• **Task description**
Write out every line below that includes the word "part".
________________________
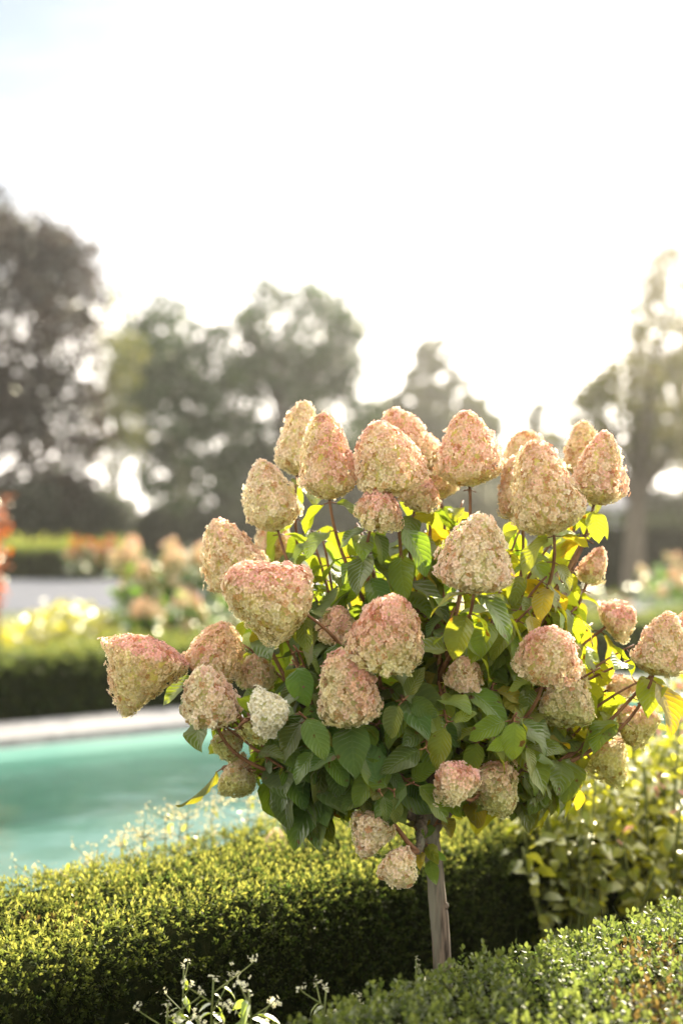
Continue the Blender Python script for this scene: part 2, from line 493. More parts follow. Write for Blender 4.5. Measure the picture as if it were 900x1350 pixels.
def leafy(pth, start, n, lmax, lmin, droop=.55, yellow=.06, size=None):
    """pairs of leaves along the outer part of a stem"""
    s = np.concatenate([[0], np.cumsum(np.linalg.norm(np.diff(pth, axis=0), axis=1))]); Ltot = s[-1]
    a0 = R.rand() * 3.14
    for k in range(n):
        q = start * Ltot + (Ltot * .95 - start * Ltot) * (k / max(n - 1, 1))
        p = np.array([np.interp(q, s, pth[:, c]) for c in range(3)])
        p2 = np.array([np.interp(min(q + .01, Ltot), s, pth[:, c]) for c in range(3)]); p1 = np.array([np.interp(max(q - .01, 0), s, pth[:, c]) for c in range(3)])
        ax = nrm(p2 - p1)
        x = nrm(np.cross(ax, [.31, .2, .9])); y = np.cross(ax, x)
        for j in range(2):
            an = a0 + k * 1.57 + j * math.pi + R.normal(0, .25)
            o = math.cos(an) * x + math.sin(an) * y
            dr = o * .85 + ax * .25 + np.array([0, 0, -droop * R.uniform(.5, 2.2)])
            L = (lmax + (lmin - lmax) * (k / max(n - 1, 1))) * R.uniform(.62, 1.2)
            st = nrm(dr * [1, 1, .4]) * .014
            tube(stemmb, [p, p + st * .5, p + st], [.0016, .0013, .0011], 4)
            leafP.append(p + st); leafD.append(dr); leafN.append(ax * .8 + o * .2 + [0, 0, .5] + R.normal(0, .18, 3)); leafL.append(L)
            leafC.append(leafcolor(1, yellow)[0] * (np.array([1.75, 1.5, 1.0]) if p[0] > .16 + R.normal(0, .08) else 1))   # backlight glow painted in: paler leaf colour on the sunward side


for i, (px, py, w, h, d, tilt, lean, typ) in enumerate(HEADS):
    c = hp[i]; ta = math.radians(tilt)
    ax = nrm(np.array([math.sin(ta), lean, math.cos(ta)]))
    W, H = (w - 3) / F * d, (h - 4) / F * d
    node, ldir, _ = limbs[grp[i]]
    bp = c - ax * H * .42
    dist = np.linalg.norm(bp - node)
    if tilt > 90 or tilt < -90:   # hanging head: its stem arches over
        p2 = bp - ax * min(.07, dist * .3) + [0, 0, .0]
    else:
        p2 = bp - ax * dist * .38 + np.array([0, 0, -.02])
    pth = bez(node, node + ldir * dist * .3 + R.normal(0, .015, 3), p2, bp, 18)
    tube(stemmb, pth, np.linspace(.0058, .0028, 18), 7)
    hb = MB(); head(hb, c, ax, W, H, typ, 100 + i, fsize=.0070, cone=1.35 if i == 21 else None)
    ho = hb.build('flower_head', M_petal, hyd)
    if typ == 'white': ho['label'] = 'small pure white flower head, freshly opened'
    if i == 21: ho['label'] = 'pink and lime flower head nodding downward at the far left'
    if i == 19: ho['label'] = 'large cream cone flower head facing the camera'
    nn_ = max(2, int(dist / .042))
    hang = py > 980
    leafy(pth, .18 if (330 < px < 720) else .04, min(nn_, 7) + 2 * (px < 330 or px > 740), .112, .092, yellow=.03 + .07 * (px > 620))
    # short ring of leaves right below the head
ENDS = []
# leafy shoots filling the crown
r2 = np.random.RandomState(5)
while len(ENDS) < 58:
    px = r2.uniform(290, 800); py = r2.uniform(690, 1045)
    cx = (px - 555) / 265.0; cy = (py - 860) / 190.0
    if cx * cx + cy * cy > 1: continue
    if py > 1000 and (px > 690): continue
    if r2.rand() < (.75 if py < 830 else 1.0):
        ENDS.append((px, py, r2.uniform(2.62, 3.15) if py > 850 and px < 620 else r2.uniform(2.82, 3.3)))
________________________
• **Complete output**
Continue the Blender Python script for this scene: part 2, from line 493. More parts follow. Write for Blender 4.5. Measure the picture as if it were 900x1350 pixels.
    """pairs of leaves along the outer part of a stem"""